Chrome's sandbox is not particularly better than Firefox's sandbox today. Both browsers invented new security concepts over the last decade+ as browsers have become larger, more integral to people's day to day workflows, and more security-sensitive. A modern browser in 2025 is easily as complex as a modern OS in 2025 with similar security implications.

When Chrome first came out, it had one major improvement over Firefox (and both were better than any alternatives for security) which was to run tab contexts in separate processes rather than separate threads. This opened up all sorts of opportunities and benefits, which Chrome capitalized on, proving this approach to be correct, and later Mozilla adopted it in Firefox as well. From a security perspective, the main benefit was to prevent different sites from sharing process memory context, in the event that the site was malicious and exploiting a browser bug to access process memory.

The modern Chrome sandbox (and Firefox sandbox) is magnitudes more advanced and complex than the sandboxing that Chrome initially shipped with, and at least to my recollection there was not a significant difference in security surface area between the two other than tab isolation at Chrome launch, which I don't really count as a "sandbox".

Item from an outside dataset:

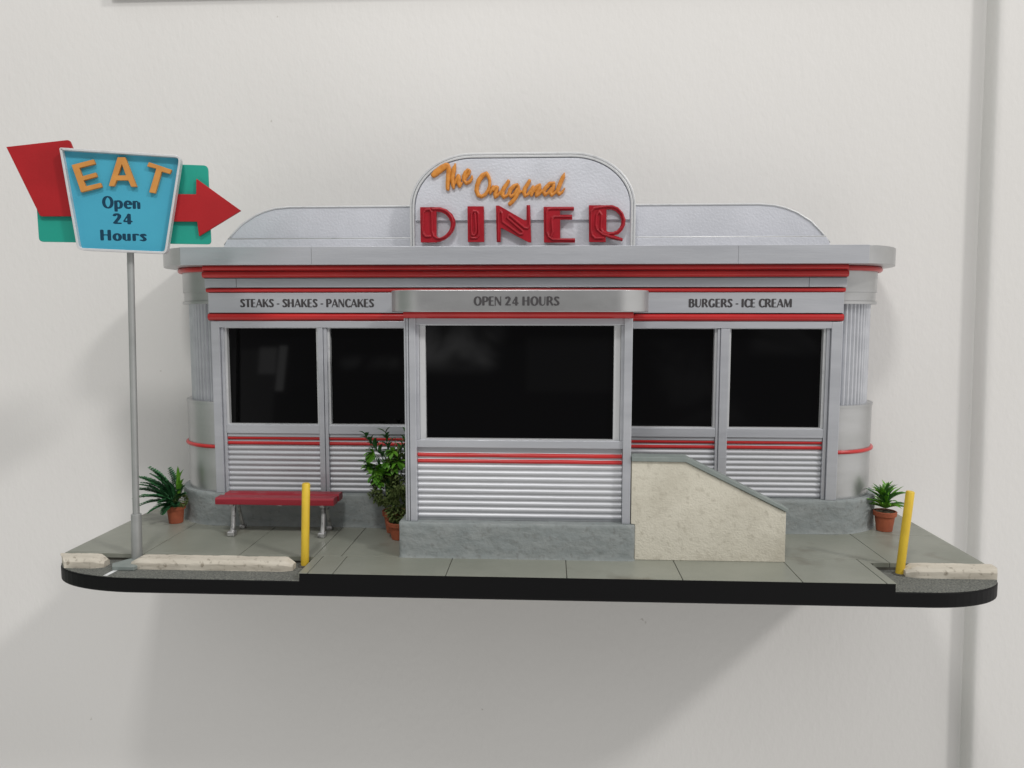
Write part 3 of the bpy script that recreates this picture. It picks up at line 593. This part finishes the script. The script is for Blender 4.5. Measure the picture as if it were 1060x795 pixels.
# projecting bay
by = part('bay', box(BM(), -9.1, 5.05, 3.35, 9.4, 2.3, 15.7), 'silver', bevel=.03)
fp = [(-9.62, 9.0), (-9.62, 2.45), (-9.56, 2.3), (-9.4, 2.25), (5.3, 2.25), (5.42, 2.32), (5.45, 2.45), (5.45, 9.0)]
obj('foundation', foundation_mesh(fp, 2.3, seed=9), 'concrete', by, smooth=50)
window(-8.25, 4.45, 7.6, 14.92, 2.75, 3.22, by, jl=.36, jr=.40)
bm = BM(); box(bm, -8.62, 4.75, 2.72, 3.4, 7.12, 7.6); obj('window_sill', bm, 'silver', by, bevel=.03)
bm = BM(); box(bm, -8.62, 4.75, 2.72, 3.4, 14.94, 15.36); obj('head_rail', bm, 'silver', by, bevel=.03)
bm = BM(); box(bm, -8.62, -8.28, 2.75, 3.4, 7.62, 14.93); obj('jamb', bm, 'silver', by, bevel=.03)
bm = BM(); box(bm, 4.48, 4.7, 2.75, 3.4, 7.62, 14.93); obj('jamb', bm, 'silver', by, bevel=.03)
for x0, x1, y0 in ((-8.88, -8.46, 2.55), (-9.06, -8.92, 2.62), (-9.22, -9.09, 2.7), (4.66, 5.17, 2.55)):
    bm = BM(); box(bm, x0, x1, y0, 3.5, 2.31, 15.36); obj('post', bm, 'silver', by, bevel=.03)
cp = corrugated(-8.45, 4.64, 2.32, 7.12, 2.58, .4, 3.05, parent=by)
for z in (6.18, 6.58): obj('red_stripe', halfround(-8.44, 4.63, 3.03, z, .135, .16, 30, .02), 'red', by, smooth=60)

# ------------------------------------------------------------------ entrance stair wall
sw = thing('stair_wall', 'cream stuccoed stair wall with sloping grey coping right of the projecting bay', 'stair wall', (10, 3, 0))
bm = BM(); prism_front(bm, [(5.47, .0), (14.92, .0), (14.9, 3.22), (8.55, 6.36), (5.22, 6.38), (5.22, 2.34), (5.47, 2.3)], 2.5, 3.5)
obj('wall_panel', bm, 'stucco', sw, bevel=.04)
bm = BM(); prism_front(bm, [(5.2, 6.39), (8.56, 6.375), (14.93, 3.24), (15.02, 3.44), (8.66, 6.66), (5.2, 6.68)], 2.36, 3.62)
obj('coping', bm, 'cap', sw, bevel=.035)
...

On performance, you're acknowledging my point without recognizing how important it was for switching back in 2008. Using the web, particularly JavaScript heavy parts of the web like Google's business suite, Chrome was a significantly better experience than Firefox. It was a real reason to switch. (I'll return to V8 shortly.)

On the sandbox, I think that you are confusing the Chrome Sandbox (released in 2008) with the Privacy Sandbox (released in 2019). At the release of Chrome, it was a significant security improvement over existing browsers. You might not call their process isolation a sandbox, but they certainly did. See https://blog.chromium.org/2008/10/new-approach-to-browser-se... to verify.

True, security and sandboxing have improved greatly in the decades since. But the current quality of Firefox is irrelevant to people's reasons to switch back then.

Now let's go back to why Chrome was developed. As articles like https://www.computerworld.com/article/1501244/the-real-reaso... demonstrate, Google's reasoning was widely understood at the time. Google wanted complex web applications to run better. And Google also wanted people to not fear for the security of their web applications. So they focused on performance and security.

What Google didn't care about was creating a monopoly. Sure, they could have released V8 without a browser attached. But that wouldn't have changed the consumer experience in the way that Google cared about. That said, they had every reason to pull V8 out of Chrome and release it independently. They were as surprised as anyone when someone chose to create node.js out of it. Their actual goal was to hope that other browsers would use a better JS engine after one was shown to them. Or, if they failed to use it directly, they'd study it and copy its good tricks.

Now you claim that the fact that V8 could have been shipped on its own was part of some larger point. I have absolutely no idea what larger point that might be. But there was a significant period of time where Chrome had V8 and everything else was comparatively slow. Which speaks directly to my point that consumers had very good technical reasons to switch to Chrome.